[TO DO]:
Quote the records exactly, starting at the first line and stopping after the line with "hh-.03).build('back_batten', M_wood, bd)"; skip the pictures.

----

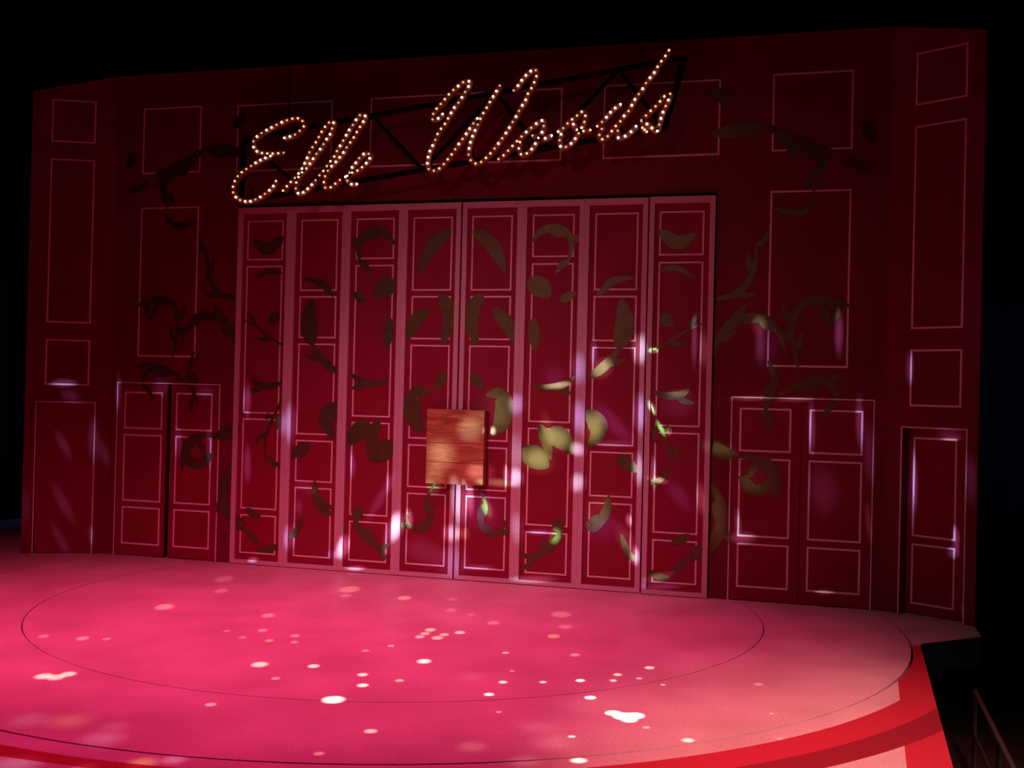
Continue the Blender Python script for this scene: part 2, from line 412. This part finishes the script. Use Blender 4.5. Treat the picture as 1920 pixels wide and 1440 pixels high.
# ------------------------------------------------------------------ wooden board over the centre doors
bx0, bx1, bz0, bz1 = -.150*S, .171*S, .512*S, .908*S
bd = empty('wooden_board', ((bx0+bx1)/2, -.048, bz0))
tag(bd, 'square orange-brown wooden board fixed over the seam of the two middle doors', 'wooden board')
hw = (bx1-bx0)/2; hh = bz1-bz0; cuts = [0, hh*.29, hh*.55, hh]
for i in range(3):
    MB().box(-hw, hw, -.135, -.02, cuts[i]+.002, cuts[i+1]-.002).build('plank', M_wood, bd, .004)
for q in (-hw+.03, hw-.11): MB().box(q, q+.08, -.02, 0, .03, hh-.03).build('back_batten', M_wood, bd)

# ------------------------------------------------------------------ the lit script sign
YS = -.55
A1 = lambda L: [(x/3.84+400, y/3.84+80) for x, y in L]
A2 = lambda L: [(x/3.84+860, y/3.84+60) for x, y in L]
LET = [
 ('E', [A1([(510,685),(580,665),(622,632),(652,595),(632,555),(585,543),(500,568),(430,603),(345,650),(308,680),(285,715),(292,762),(330,790),(410,798),(505,792)]),
        A1([(410,815),(330,848),(260,893),(190,943),(150,1000),(138,1065),(160,1112),(210,1140),(280,1138),(355,1098),(420,1045),(450,995)])]),
 ('l', [A1([(500,1065),(532,1028),(565,993),(600,958),(632,915),(655,870),(675,826),(692,785),(720,740),(745,703),(767,660),(792,620),(825,578),(862,568),(855,612),(838,660),(805,705),(783,745),(755,782),(728,818),(700,860),(668,905),(630,940),(602,985),(592,1030),(597,1075),(630,1085),(670,1058),(699,1030),(735,990)])]),
 ('l', [A1([(762,955),(800,912),(830,868),(872,815),(893,770),(917,732),(945,685),(968,640),(998,600),(1025,555),(1055,520),(1092,528),(1073,577),(1040,627),(1020,665),(990,710),(962,747),(935,790),(908,825),(872,866),(838,900),(812,942),(795,993),(800,1040),(838,1043),(873,1018),(910,988)])]),
 ('e', [A1([(950,965),(985,930),(1000,892),(1030,857),(1060,818),(1097,795),(1132,812),(1105,860),(1073,893),(1033,922),(988,940),(955,970),(968,1000),(990,1018),(1032,1018)])]),
 ('W', [A1([(1650,513),(1612,548),(1572,548),(1588,500),(1620,458),(1655,420),(1683,383),(1725,342),(1765,308),(1805,280),(1847,282),(1827,330),(1800,372),(1772,420),(1738,460),(1713,500),(1687,548),(1657,598),(1622,638),(1603,685),(1583,730),(1560,775),(1545,825),(1540,880),(1557,918),(1605,918),(1645,887),(1678,850),(1710,810),(1740,767),(1770,722),(1800,683),(1835,632),(1868,585),(1900,545)]),
        A2([(295,385),(262,440),(232,488),(205,537),(175,585),(150,635),(130,680),(107,730),(88,778),(75,830),(70,882),(87,924),(130,948),(175,925),(208,892),(243,857),(280,808),(310,768),(338,728),(368,680),(397,632),(425,585),(448,540),(477,497),(498,443),(525,400),(547,352),(562,300),(543,265),(497,298),(463,333),(430,380),(395,420)])]),
 ('o', [A2([(285,915),(325,885),(360,848),(397,808),(435,770),(470,733),(520,690),(560,657),(605,638),(610,692),(583,750),(557,793),(528,838),(492,872),(450,882),(432,838),(440,792)]), A2([(530,745),(572,762),(617,766),(668,745)])]),
 ('o', [A2([(715,717),(762,682),(800,637),(838,617),(875,575),(910,590),(903,652),(877,703),(850,750),(817,793),(778,825),(737,828),(726,783),(737,735)]), A2([(825,663),(848,702),(893,712),(947,705)])]),
 ('d', [A2([(997,678),(1040,638),(1078,595),(1112,557),(1165,520)]), A2([(1030,697),(1010,753),(1040,772),(1082,740),(1117,690),(1157,650),(1187,607),(1227,562),(1250,517),(1280,465),(1315,423),(1342,375),(1380,325),(1412,285),(1443,230),(1482,180),(1514,130)]), A2([(1145,710),(1148,760),(1200,748),(1240,717),(1277,678)])]),
 ('s', [A2([(1315,635),(1353,595),(1397,552),(1440,512),(1470,470),(1522,443),(1508,493),(1487,540),(1462,597),(1448,655),(1430,712)]), A2([(1315,640),(1358,663),(1400,698),(1430,712)]), A2([(1322,688),(1354,718)])]),
]
sg0 = on_wall(850, 330, YS)
sign = empty('lit_name_sign', (sg0.x, YS, sg0.z))
tag(sign, 'slanting handwriting-style sign of lit bulbs on a black truss above the doors', 'lit sign')
def ico(r):
    bm = bmesh.new(); bmesh.ops.create_uvsphere(bm, u_segments=10, v_segments=7, radius=r)
    for f in bm.faces: f.smooth = True
    return bm
bulb_me = []
for mm in M_bulbs:
    bm = ico(.0150); me = bpy.data.meshes.new('bulb'); bm.to_mesh(me); bm.free(); me.materials.append(mm); bulb_me.append(me)
nb = 0; allb = []
PAT = [0, 1, 0, 3, 0, 1, 2, 0, 3, 1, 0, 0, 2, 1, 3]
for li, (ch, strokes) in enumerate(LET):
    body = MB(); bulbs = []
    for st in strokes:
        P = smooth([on_wall(x, y, YS)-sign.location for x, y in st], 5)
        n = len(P); hwid = .036; b0 = len(body.v)
        for i, p in enumerate(P):
            d = (P[min(i+1, n-1)]-P[max(i-1, 0)]).normalized(); nn = Vector((-d.z, 0, d.x))
            for sx_, dy in ((1, .02), (1, .075), (-1, .075), (-1, .02)):
                q = p+nn*(hwid*sx_); body.v.append((q.x, dy, q.z))
        for i in range(n-1):
            for k in range(4):
                kk = (k+1) % 4; body.f.append((b0+4*i+k, b0+4*i+kk, b0+4*i+4+kk, b0+4*i+4+k))
        body.f.append((b0, b0+1, b0+2, b0+3)); e = b0+4*(n-1); body.f.append((e+3, e+2, e+1, e))
        # walk the stroke and drop a bulb every 7 cm
        tot = sum((P[i+1]-P[i]).length for i in range(n-1)); cnt = max(2, round(tot/.079)); step = tot/cnt
        acc = 0; nxt = 0
        for i in range(n-1):
            L_ = (P[i+1]-P[i]).length
            while nxt <= acc+L_+1e-6:
                bulbs.append(P[i].lerp(P[i+1], min(1, max(0, (nxt-acc)/max(L_, 1e-6))))); nxt += step
            acc += L_
    lo = body.build('letter', M_channel, sign); lo['label'] = 'letter %s outlined in bulbs' % ch
    for p in bulbs:
        allb.append((Vector((p.x, .004, p.z)), PAT[(nb*7+nb//5) % 15], lo)); nb += 1
allb.sort(key=lambda q: (q[0]+sign.location-CAM).length)
for q, mi, lo in allb[:100]:                  # the hundred nearest bulbs are sub-parts of their letters
    o = bpy.data.objects.new('bulb', bulb_me[mi]); C.objects.link(o); o.parent = lo; o.location = q
bm = bmesh.new()
for q, mi, lo in allb[100:]:
    n0 = len(bm.faces); bmesh.ops.create_uvsphere(bm, u_segments=10, v_segments=7, radius=.0150, matrix=Matrix.Translation(q))
    bm.faces.ensure_lookup_table()
    for f in bm.faces[n0:]: f.smooth = True; f.material_index = mi
me = bpy.data.meshes.new('bulb_row'); bm.to_mesh(me); bm.free()
for mm in M_bulbs: me.materials.append(mm)
o = bpy.data.objects.new('bulb_row', me); C.objects.link(o); o.parent = sign; o['kind'] = 'stuff'; o['label'] = 'many small lit bulbs'
# black truss behind the letters
t = MB(); yt = .16
def tp(x, y, yy=yt): q = on_wall(x, y, YS+yy)-sign.location; return (q.x, yy, q.z)
bot = lambda f: (452+f*(1246-452), 378+f*(240-378)); top = lambda f: (458+f*(1284-458), 262+f*(108-262))
t.tube(tp(*bot(0)), tp(*bot(1)), .035); t.tube(tp(*top(0)), tp(*top(1)), .035)
fr = [0, .15, .29, .43, .57, .71, .85, 1]
for i, f in enumerate(fr):
    if i in (0, 7): t.tube(tp(*bot(f)), tp(*top(f)), .04)
    if i < 7:
        a, b = (bot(f), top(fr[i+1])) if i % 2 else (top(f), bot(fr[i+1]))
        t.tube(tp(*a), tp(*b), .026)
tr = t.build('truss', M_steel, sign); tr['label'] = 'black steel truss'
for f in (.03, .12, .2, .3, .45, .55, .68, .78, .9, .98):
    a = Vector(tp(*bot(f))); MB().tube((a.x, .07, a.z+.16), (a.x, .17, a.z+.02), .012).build('letter_bracket', M_steel, sign)
for f in (.1, .9):
    a = Vector(tp(*top(f))); MB().tube(a, (a.x, a.y, 10.3-sign.location.z), .008, 6).build('hanging_cable', M_cable, sign)
tag(MB().tube((-9, YS+yt, 10.35), (9, YS+yt, 10.35), .05, 10).build('trim_1', M_steel), kind='structure')

# ------------------------------------------------------------------ handrail beside the stage, in the dark
hr = empty('side_handrail', (6.03, -4.6, -1.0)); tag(hr, 'dark metal handrail standing in the shadow to the right of the stage', 'handrail')
M_rail = mat('dark_rail_metal', (.05, .04, .036), .4, .5)
MB().tube((0, -2.6, .80), (0, 1.9, .80), .022).build('top_rail', M_rail, hr)
MB().tube((0, -2.6, .40), (0, 1.9, .40), .018).build('lower_rail', M_rail, hr)
for y in (-2.6, -1.1, .4, 1.9): MB().tube((0, y, 0), (0, y, .80), .02).build('post', M_rail, hr)

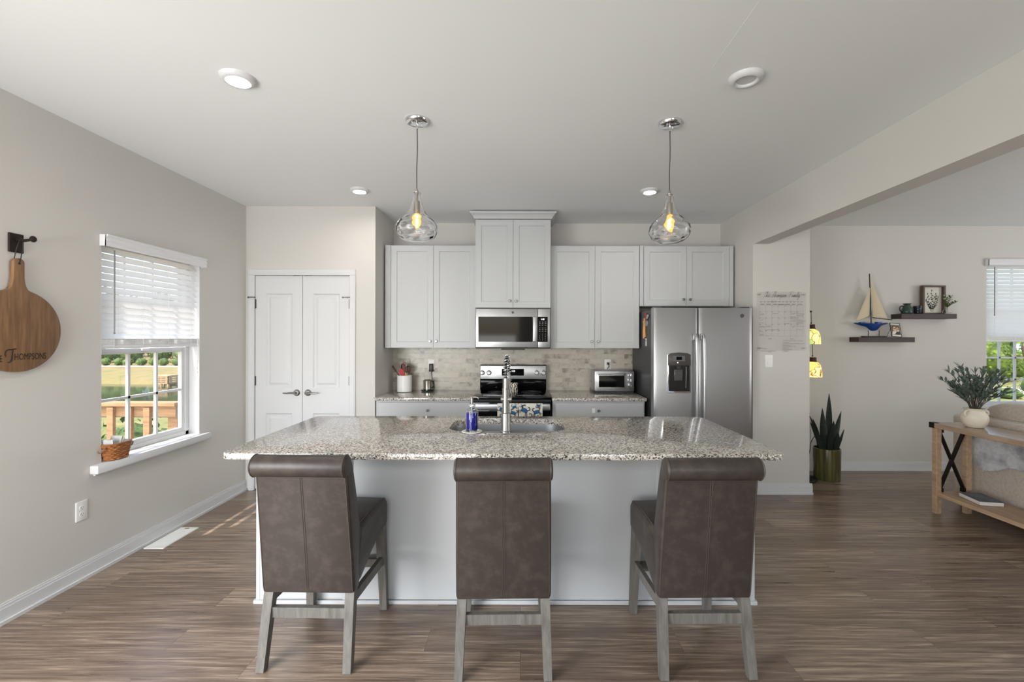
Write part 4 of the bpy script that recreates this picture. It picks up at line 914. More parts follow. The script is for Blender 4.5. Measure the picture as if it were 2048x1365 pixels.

----

[TASK RESULT]:
Continue the Blender Python script for this scene: part 2, from line 412. This part finishes the script. Use Blender 4.5. Treat the picture as 1920 pixels wide and 1440 pixels high.
# ------------------------------------------------------------------ wooden board over the centre doors
bx0, bx1, bz0, bz1 = -.150*S, .171*S, .512*S, .908*S
bd = empty('wooden_board', ((bx0+bx1)/2, -.048, bz0))
tag(bd, 'square orange-brown wooden board fixed over the seam of the two middle doors', 'wooden board')
hw = (bx1-bx0)/2; hh = bz1-bz0; cuts = [0, hh*.29, hh*.55, hh]
for i in range(3):
    MB().box(-hw, hw, -.135, -.02, cuts[i]+.002, cuts[i+1]-.002).build('plank', M_wood, bd, .004)
for q in (-hw+.03, hw-.11): MB().box(q, q+.08, -.02, 0, .03, hh-.03).build('back_batten', M_wood, bd)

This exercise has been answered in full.